## Raw data
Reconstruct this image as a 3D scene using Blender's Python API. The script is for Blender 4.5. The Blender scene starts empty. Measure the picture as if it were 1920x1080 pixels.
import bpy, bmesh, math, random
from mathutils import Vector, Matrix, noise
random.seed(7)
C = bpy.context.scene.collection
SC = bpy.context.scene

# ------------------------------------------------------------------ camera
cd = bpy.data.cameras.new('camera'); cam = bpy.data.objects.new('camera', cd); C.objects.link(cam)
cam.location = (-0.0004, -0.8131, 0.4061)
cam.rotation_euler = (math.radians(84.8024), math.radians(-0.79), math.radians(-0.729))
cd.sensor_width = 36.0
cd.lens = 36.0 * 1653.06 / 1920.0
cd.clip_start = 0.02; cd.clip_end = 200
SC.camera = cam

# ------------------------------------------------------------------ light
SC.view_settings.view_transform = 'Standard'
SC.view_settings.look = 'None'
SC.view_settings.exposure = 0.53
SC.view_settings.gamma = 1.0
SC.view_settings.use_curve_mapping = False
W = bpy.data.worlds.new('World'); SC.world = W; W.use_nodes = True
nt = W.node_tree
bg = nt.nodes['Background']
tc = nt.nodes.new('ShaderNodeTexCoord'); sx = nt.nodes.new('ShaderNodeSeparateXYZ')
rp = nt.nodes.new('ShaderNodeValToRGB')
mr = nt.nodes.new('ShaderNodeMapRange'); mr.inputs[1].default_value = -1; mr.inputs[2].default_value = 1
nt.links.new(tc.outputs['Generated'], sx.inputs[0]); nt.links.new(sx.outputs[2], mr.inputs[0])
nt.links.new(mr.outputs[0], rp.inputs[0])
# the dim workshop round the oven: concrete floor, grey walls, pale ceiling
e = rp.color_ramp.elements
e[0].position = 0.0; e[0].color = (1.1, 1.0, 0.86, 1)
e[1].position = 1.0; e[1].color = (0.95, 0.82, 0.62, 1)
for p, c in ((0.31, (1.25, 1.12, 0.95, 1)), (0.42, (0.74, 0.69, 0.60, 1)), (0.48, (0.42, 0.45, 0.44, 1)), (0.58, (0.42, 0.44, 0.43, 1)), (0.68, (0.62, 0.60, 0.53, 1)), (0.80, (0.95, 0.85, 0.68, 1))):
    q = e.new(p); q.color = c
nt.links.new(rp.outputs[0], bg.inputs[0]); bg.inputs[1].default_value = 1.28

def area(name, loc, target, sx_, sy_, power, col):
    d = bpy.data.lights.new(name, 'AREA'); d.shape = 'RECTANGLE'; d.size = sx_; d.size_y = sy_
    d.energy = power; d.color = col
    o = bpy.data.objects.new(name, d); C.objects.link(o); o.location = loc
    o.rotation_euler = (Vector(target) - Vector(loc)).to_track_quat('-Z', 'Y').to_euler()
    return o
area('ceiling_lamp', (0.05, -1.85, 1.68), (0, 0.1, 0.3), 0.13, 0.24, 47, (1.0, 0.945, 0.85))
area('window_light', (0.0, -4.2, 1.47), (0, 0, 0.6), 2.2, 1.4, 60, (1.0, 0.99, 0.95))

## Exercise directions
Report how many lines in the data contain the word "scene", with no words besides the number.

## Output of the exercise
3